I am a solid Stage Four. I found it interesting reading about Stage Five, and I imagine that that would be a better place for me, but I don't see a completely clear path to it yet. My Dad is definitely a Stage Five, which is probably why I always have felt like he was a member of a "different Mormonism" than I was. I always felt like he used the same words as every other Mormon, but with completely different meanings. I can also see how most of the members I know appear to be Stage 3 or 3/4 hybrids.

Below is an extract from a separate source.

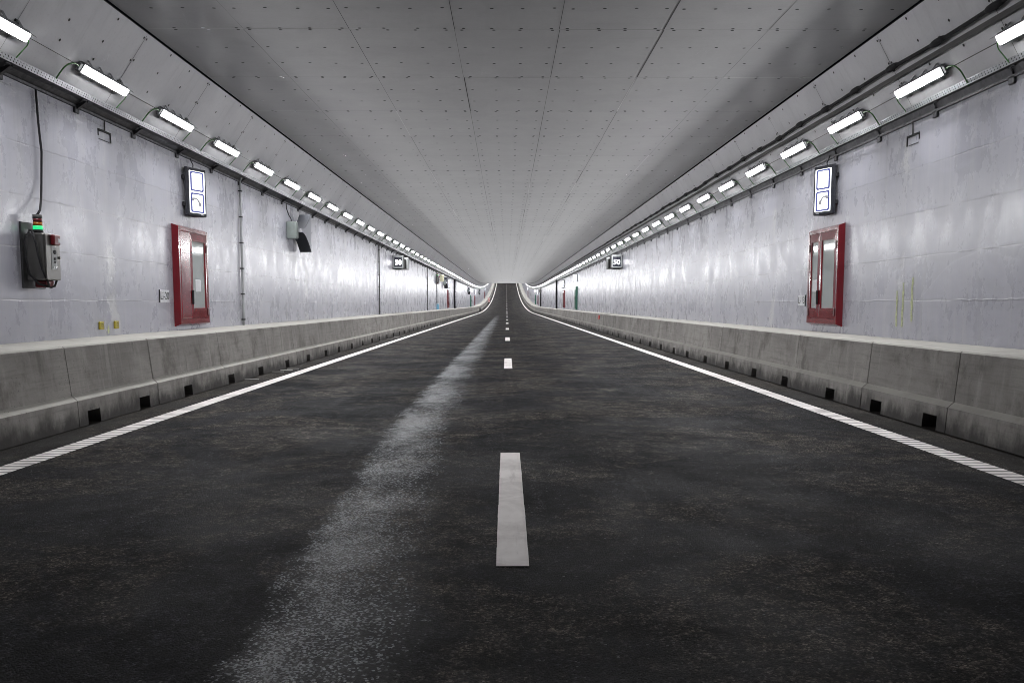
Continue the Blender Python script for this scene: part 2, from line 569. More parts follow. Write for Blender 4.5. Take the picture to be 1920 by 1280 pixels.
def mat_board(name, ca, cb, lat):
    t = NT(name)
    uv = t.uv()
    u, v, _ = t.xyz(uv)
    u_, v_ = u, v
    iu = t.math('FLOOR', t.math('DIVIDE', t.math('SUBTRACT', u, 10.84), MOD))
    iv = t.math('FLOOR', t.math('DIVIDE', t.math('SUBTRACT', v, .61), 1.262)) if lat else 0.0
    wn = t.t.nodes.new('ShaderNodeTexWhiteNoise')
    t.link(t.comb(iu, iv, 0.5), wn.inputs['Vector'])
    pb = wn.outputs['Value']
    b1 = t.noise(uv, .8, 6, .65, .4)
    ln = t.noise(t.comb(t.math('MULTIPLY', u, 6.0), t.math('MULTIPLY', v, .9), pb), 1.3, 6, .7)
    fn = t.noise(uv, 26.0, 5, .7)
    c = t.mix(t.ramp(b1, .3, .7), ca, cb)
    k = t.ramp(pb, 0, 1, .965, 1.035, False)
    c = t.mix(1.0, c, t.comb(k, k, k), 'MULTIPLY')
    c = t.mix(t.ramp(ln, .5, .75, 0, .25), c, tuple(q * .62 for q in ca))
    c = t.mix(t.ramp(fn, .52, .78, 0, .28), c, tuple(q * .55 for q in ca))
    sc = t.voro(t.vadd(t.vmul(uv, (.9, 1.6, 1)), t.comb(t.noise(uv, 2.0, 3), 0.0)), 1.1, 'DISTANCE_TO_EDGE')
    c = t.mix(t.math('MULTIPLY', t.ramp(sc, .002, .006, 1, 0), t.ramp(t.noise(uv, 1.7, 3), .58, .66, 0, .3)), c, tuple(min(1, q * 1.4) for q in cb))
    t.bump(t.math('ADD', fn, t.math('MULTIPLY', ln, .5)), .25, .003)
    t.b.inputs['Sheen Weight'].default_value = .34 if lat else .2
    t.b.inputs['Sheen Roughness'].default_value = .45
    return t.out(c, .46, spec=.5)


def mat_galv(name, c=(.42, .43, .45), rough=.38):
    t = NT(name)
    o = t.obj()
    v = t.t.nodes.new('ShaderNodeTexVoronoi')
    t.link(o, v.inputs['Vector'])
    v.inputs['Scale'].default_value = 22.0
    a, b, cc = t.xyz(v.outputs['Color'])
    n = t.noise(o, 4.0, 5, .6)
    k = t.ramp(a, 0, 1, .86, 1.1, False)
    col = t.mix(1.0, c, t.comb(k, k, k), 'MULTIPLY')
    col = t.mix(t.ramp(n, .55, .75, 0, .4), col, tuple(q * .5 for q in c))
    return t.out(col, t.ramp(b, 0, 1, rough - .08, rough + .14, False), .85)


def mat_red():
    t = NT('red_lacquer')
    o = t.obj()
    n = t.noise(o, 3.0, 5, .6)
    f = t.noise(o, 40.0, 4, .6)
    c = t.mix(t.ramp(n, .3, .7), (.150, .006, .012), (.185, .009, .015))
    c = t.mix(t.ramp(f, .66, .80, 0, .15), c, (.20, .03, .035))
    return t.out(c, t.ramp(n, .3, .7, .13, .20), coat=.3)


def mat_glass():
    t = NT('door_glass')
    t.out((.80, .86, .84), .05)
    t.b.inputs['Transmission Weight'].default_value = .55
    t.b.inputs['IOR'].default_value = 1.45
    return t.mat


def mat_stripes():
    t = NT('red_white_stripes')
    x, y, z = t.xyz(t.obj())
    q = t.math('FRACT', t.math('MULTIPLY', t.math('ADD', x, z), 3.2))
    return t.out(t.mix(t.math('GREATER_THAN', q, .5), (.72, .70, .68), (.50, .03, .03)), .4)


M['wall_a'] = mat_wall(1.0)
M['wall_b'] = mat_wall(2.0)
M['barrier'] = mat_barrier()
M['asphalt'] = mat_asphalt()
M['dash'] = mat_paint('dash_paint', False)
M['edge'] = mat_paint('edge_paint', True)
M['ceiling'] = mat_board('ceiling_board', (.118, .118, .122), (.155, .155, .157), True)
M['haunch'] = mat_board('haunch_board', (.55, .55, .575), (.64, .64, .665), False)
M['seam'] = plain('seam_dark', (.06, .06, .06), .8)
M['seam_pale'] = plain('seam_pale', (.62, .62, .62), .5)
M['bolt'] = plain('anchor_dark', (.018, .018, .018), .7)
M['bolt_new'] = plain('anchor_bright', (.8, .8, .8), .2, 1.0)
M['black'] = plain('gap_black', (.008, .008, .008), .9)
M['galv'] = mat_galv('galvanised_steel')
M['galv_dark'] = mat_galv('dark_steel', (.085, .085, .09), .5)  # darker steel for tray floor, wall angle, brackets and back plate
M['steel'] = plain('stainless_steel', (.15, .147, .14), .36, .7, .15, 5.0)
M['lamp_body'] = plain('lamp_grey', (.20, .205, .215), .5, .3)
M['lamp'] = emit('lamp_light', (1.0, .995, .985), 22.0)
M['lamp'].cycles.emission_sampling = 'NONE'
LAMP_DATA = bpy.data.lights.new('lamp_light', 'AREA')
LAMP_DATA.shape = 'RECTANGLE'
LAMP_DATA.size, LAMP_DATA.size_y = .085, 1.08
LAMP_DATA.energy = LAMP
LAMP_DATA.color = (.985, .985, 1.0)
M['green_cable'] = plain('green_cable', (.045, .16, .035), .45)
M['rubber'] = plain('black_rubber', (.010, .010, .012), .85)
M['rail'] = plain('grey_profile', (.085, .085, .082), .75)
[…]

What's interesting is that when I talk to active members about this, their reaction is , "so you think you're at a higher stage than me?" It's a question of simple arithmetic, I suppose, in that 4 is higher than 3; however, there is an implicit question: "so you think you're better than me?" The answer to this is equally simple: no. To suggest that a Stage 4 is "better than" a Stage 3 is like suggesting that my 5-year-old boy is "better than" my 1-year-old daughter. The value-based comparison is ludicrous--people are at different stages in many aspects of their life, and their current stage is usually a result of external triggers. It's not like smarter, kinder, more sensitive, etc. people move through the faith stages faster--Fowler makes no such claims, nor do I. I suspect that a person at each stage views people at previous stages as peers at a different place in their life journey, while simultaneously viewing people successive stages as hostile or confused. Thus a Stage 3 will feel threatened by a Stage 4, much to the bewilderment of the Stage 4 (unless they remember what they felt when they were at Stage 3).

At least that's how the stages seem to play out in my life. I think some people who leave the church can be pretty hostile toward the members (as opposed to policy and doctrine), which I think is unfortunate. But everyone's different.

At any rate, this book really seemed to describe my journey thus far. It's amazing that something so personal and unique can be so universal to humanity.